Event Highlight

Stacey Abrams Shares Plan to Stop Autocracy

By Jen Kirby
Posted Nov 13 2025
Stacey Abrams

 

Former Georgia House Minority Leader and inaugural IGP Carnegie Distinguished Fellow Stacey Abrams is fearful for the future of American democracy – but she has a plan to defend against democratic backsliding.

On November 13, the Institute of Global Politics (IGP) convened an American Democracy Initiative roundtable to discuss Abrams’s 10 Steps Campaign, an effort to help citizens identify the warning signs of authoritarianism and resist its rise. The panel featured Abrams alongside Mary Kay Henry, former president of the Service Employees International Union and IGP Carnegie Distinguished Fellow. Alex Hertel-Fernandez, director of the IGP American Democracy Initiative and Herbert H. Lehman Professor of Government, delivered opening remarks.

Abrams outlined her campaign’s 10 Steps to Autocracy, a framework she borrowed from scholars on authoritarianism. The first step for would-be authoritarians is to win an election, which Abrams described as potentially the last fair election. Other steps include capturing the legislative and judicial branches of government, gutting the civil service, and installing loyalists. The tenth and final step is ending democracy itself.
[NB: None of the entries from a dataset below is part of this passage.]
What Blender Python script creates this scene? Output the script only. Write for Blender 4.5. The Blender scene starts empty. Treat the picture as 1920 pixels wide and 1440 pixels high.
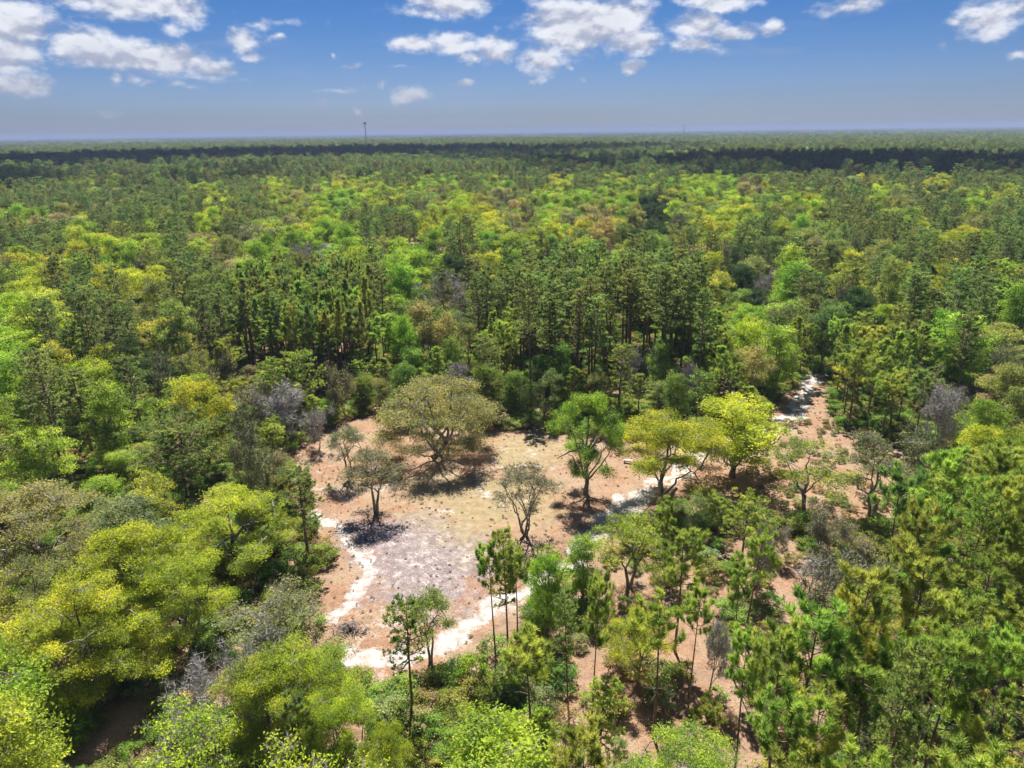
import bpy, math, random
import numpy as np
from mathutils import Matrix, Vector
S = bpy.context.scene
COL = S.collection
rnd = random.Random(7)
R = math.radians

# ------------------------------------------------------------------ camera
W0, H0 = 1920.0, 1440.0
FOC = 1332.0                       # focal length in photo pixels
PITCH, ROLL, CAMZ = R(19.55), R(-0.72), 50.0
cam_d = bpy.data.cameras.new('camera'); cam = bpy.data.objects.new('camera', cam_d); COL.objects.link(cam)
cam_d.sensor_width = 36.0; cam_d.lens = 36.0*FOC/W0; cam_d.clip_start = 0.5; cam_d.clip_end = 90000
cam.matrix_world = Matrix.Translation((0, 0, CAMZ)) @ Matrix.Rotation(R(90)-PITCH, 4, 'X') @ Matrix.Rotation(ROLL, 4, 'Z')
S.camera = cam
CM = np.array(cam.matrix_world)[:3, :3]
CP = np.array([0, 0, CAMZ])

def ray(u, v):
    d = np.array([(u-W0/2)/FOC, -(v-H0/2)/FOC, -1.0])
    d = CM @ d
    return d/np.linalg.norm(d)
def at_z(u, v, z=0.0):
    d = ray(u, v); t = (z-CAMZ)/d[2]
    return CP + d*t
def proj(p):
    q = CM.T @ (np.asarray(p, float)-CP)
    if q[2] > -1: return None
    return (W0/2+FOC*q[0]/-q[2], H0/2-FOC*q[1]/-q[2], -q[2])

# ------------------------------------------------------------------ sky and sun
SUN_EL, SUN_AZ = R(56), R(-2)          # azimuth measured from +Y towards +X
S.view_settings.view_transform = 'Standard'; S.view_settings.look = 'None'
S.view_settings.exposure = 1.18; S.view_settings.gamma = 1.0
sl = bpy.data.lights.new('sun', 'SUN'); sl.energy = 5.0; sl.angle = R(0.5); sl.color = (1.0, 0.955, 0.88)
so = bpy.data.objects.new('sun', sl); COL.objects.link(so)
sd = Vector((math.sin(SUN_AZ)*math.cos(SUN_EL), math.cos(SUN_AZ)*math.cos(SUN_EL), math.sin(SUN_EL)))
so.rotation_euler = sd.to_track_quat('Z', 'Y').to_euler()

CLOUDS = [(30,45,85,55,1),(15,100,60,40,1),(40,163,60,20,1),(160,90,70,38,1.1),(235,108,90,34,1.1),(320,118,90,28,1.1),(395,126,45,20,.9),
 (260,12,130,30,1),(200,-5,90,30,1),(330,28,70,18,.7),(459,73,30,28,1),(470,105,26,12,.9),(215,147,18,11,.7),(252,146,24,10,.7),(272,157,22,8,.6),
 (320,60,24,16,.6),(360,146,38,6,.5),(500,40,110,10,.45),(520,70,18,7,.5),(850,5,105,28,1),(800,22,60,12,.8),(780,84,58,20,1),(850,80,62,26,1),(925,92,52,30,1.05),(880,108,40,16,.8),
 (1080,48,105,60,1.25),(1010,110,38,40,1),(1150,35,75,42,1.2),(1185,78,70,26,1),(1060,20,70,30,1.1),(1225,82,30,11,.8),(1350,0,75,18,1),(1310,48,62,26,1),(1375,56,64,18,.95),(1312,84,56,20,1),(1450,50,30,17,.9),
 (1590,12,70,16,.75),(1610,0,50,16,.7),(1880,28,60,36,1),(1912,106,22,9,.8),(1795,42,20,10,.55),(1186,130,22,14,1),(765,178,42,17,.95),(650,168,32,7,.6),(640,166,60,6,.4),
 (601,199,22,11,.8),(669,206,11,10,.6),(875,160,20,9,.8),(850,160,12,7,.5),(1772,87,14,10,.5),(1015,148,17,14,.7),(1088,150,14,8,.6),(740,128,30,5,.5),(665,120,30,5,.5),(712,160,10,9,.7),(624,98,9,7,.5),
 (1060,134,14,8,.5),(310,165,80,6,.35),(430,150,90,6,.35),(650,215,60,7,.25),(200,210,90,10,.3),(1000,155,10,7,.6),(745,196,14,6,.4)]

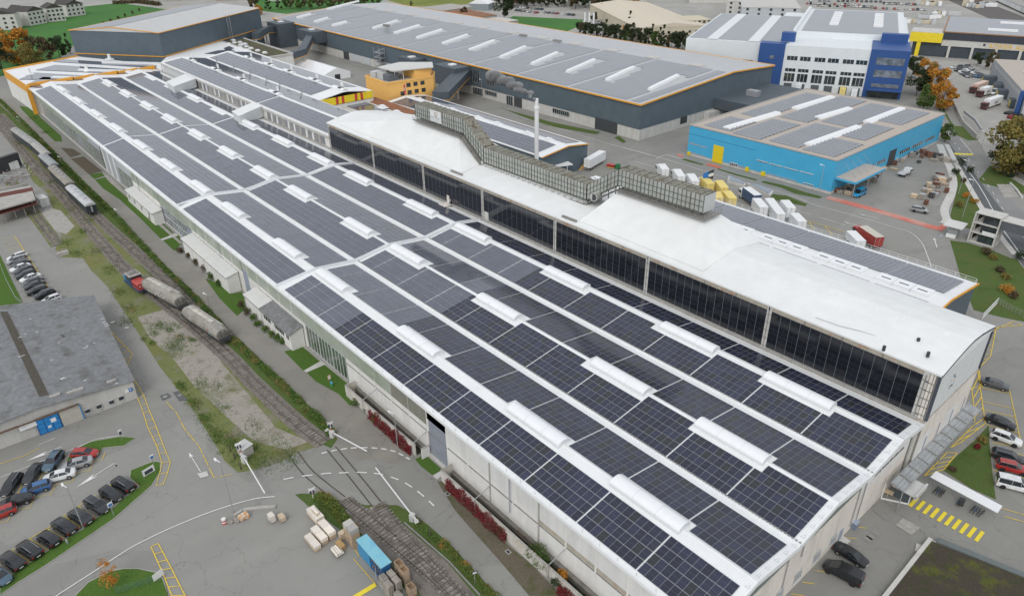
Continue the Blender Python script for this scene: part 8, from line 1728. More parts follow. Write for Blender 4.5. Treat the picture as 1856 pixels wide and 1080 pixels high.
def bicycle(label, x, y, an, col):
 t = thing('bicycle', label, 'bicycle', (x, y, 0), an, 'bicycles in the shelter')
 for wx in (-.5, .5):
  mb = MB(); n = 12
  for i in range(n): mb.bar((wx+.33*cos(2*pi*i/n), 0, .34+.33*sin(2*pi*i/n)), (wx+.33*cos(2*pi*(i+1)/n), 0, .34+.33*sin(2*pi*(i+1)/n)), .04)
  part('wheel', mb, RUBBER, t, False)
 mb = MB()
 for a, b in (((-.5, 0, .34), (-.12, 0, .82)), ((-.5, 0, .34), (-.05, 0, .32)), ((-.12, 0, .82), (-.05, 0, .32)), ((-.12, 0, .8), (.32, 0, .85)), ((-.05, 0, .32), (.34, 0, .75)), ((.5, 0, .34), (.32, 0, .95))): mb.bar(a, b, .045)
 part('frame', mb, col, t, False); mb = MB(); mb.bar((.32, -.28, 1.0), (.32, .28, 1.0), .035); part('handlebar', mb, DARKM, t, False); mb = MB(); mb.box(-.25, -.08, .85, .02, .08, .92); part('saddle', mb, DARKM, t, False); return t
bcols = [DARKM, PA['blue'], PA['dark grey'], DARKM, PA['grey'], PA['red']]
B0 = [bicycle('proto', 0, 0, 0, c_) for c_ in bcols[:3]]
for i, x_ in enumerate((4.0, 4.35, 4.7, 5.0, 7.2, 7.6, 9.2, 9.6, 10.0, 10.4)): dup(B0[i % 3], (x_, 53.5, .02), 1.45+R.uniform(-.1, .1), f'bicycle under the white shelter roof, {ordn[i]} from the porch end')
for b_ in B0: zap(b_)
p = gz(*f(1130, 590)); bn = thing('waste_bin', 'dark wheeled bin standing in front of the bicycle shelter', 'bin', tuple(p)); mb = MB(); mb.obox((p.x, p.y, .08), (.7, .7, .95), .2); part('body', mb, DARKM, bn); mb = MB(); mb.obox((p.x, p.y, 1.03), (.76, .76, .08), .2); part('lid', mb, DARKM, bn)
gb = thing('garage_block', 'low block with brown mossy planted roof at the bottom right', 'building', (8, 41, 0)); zt_ = .9
P5 = [(8.0, 42.8), (12.2, 45.6), (40, 40), (40, 5), (8, 15)]; pp = [gz(1687, 975, zt_), gz(1705, 973, zt_), gz(1860, 1055, zt_)]
P5 = [(pp[0].x, pp[0].y), (pp[2].x+6, pp[2].y+2.6), (30, 20), (8.0, 12)]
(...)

Abrams told the audience that she sees those markers in the United States today, from efforts by the Department of Government Efficiency – known as DOGE – to restructure and raze the federal government (Step 4: gut the civil service) to the ongoing National Guard deployments in American cities (Step 9: normalize violence).

“If you've done those other nine steps, step ten [is] you basically make sure democracy never has another shot,” Abrams said.

Yet Abrams believes American democracy still has a shot, which is why she also created 10 Steps to Freedom and Power –  a playbook for resistance that builds on past civil rights and peaceful democratic movements. The first step of this framework, Abrams said, is fully understanding the authoritarian challenge the US faces right now. Steps 2 through 10 follow from there: people must share that knowledge widely; organize; mobilize; use the courts to pursue litigation; participate in nonviolent disruption; deny dehumanizing language; engage with elected officials at all levels of government; elect pro-democracy candidates; and demand a better, more resilient system.

That final step, Abrams emphasized, is critical. “We must demand the nation that we want,” she told students. “What we have was clearly insufficient because it's been overthrown so swiftly.”

Image
Defending Democracy roundtable

Students responded to Abrams’s call to action with a mix of optimism and skepticism. Some questioned how to persuade those who do not believe that US democratic institutions are under attack, or how to demonstrate to others that democratic governments can deliver on people’s material needs, including healthcare and economic security. Other students wondered how they could get involved in Abrams’s campaign, and what it would take to build a more responsive, equitable democracy.

“For me,” Abrams said in closing, “a democracy that is effective says that we all have the basics taken care of, and now we can all fight for what we want next.”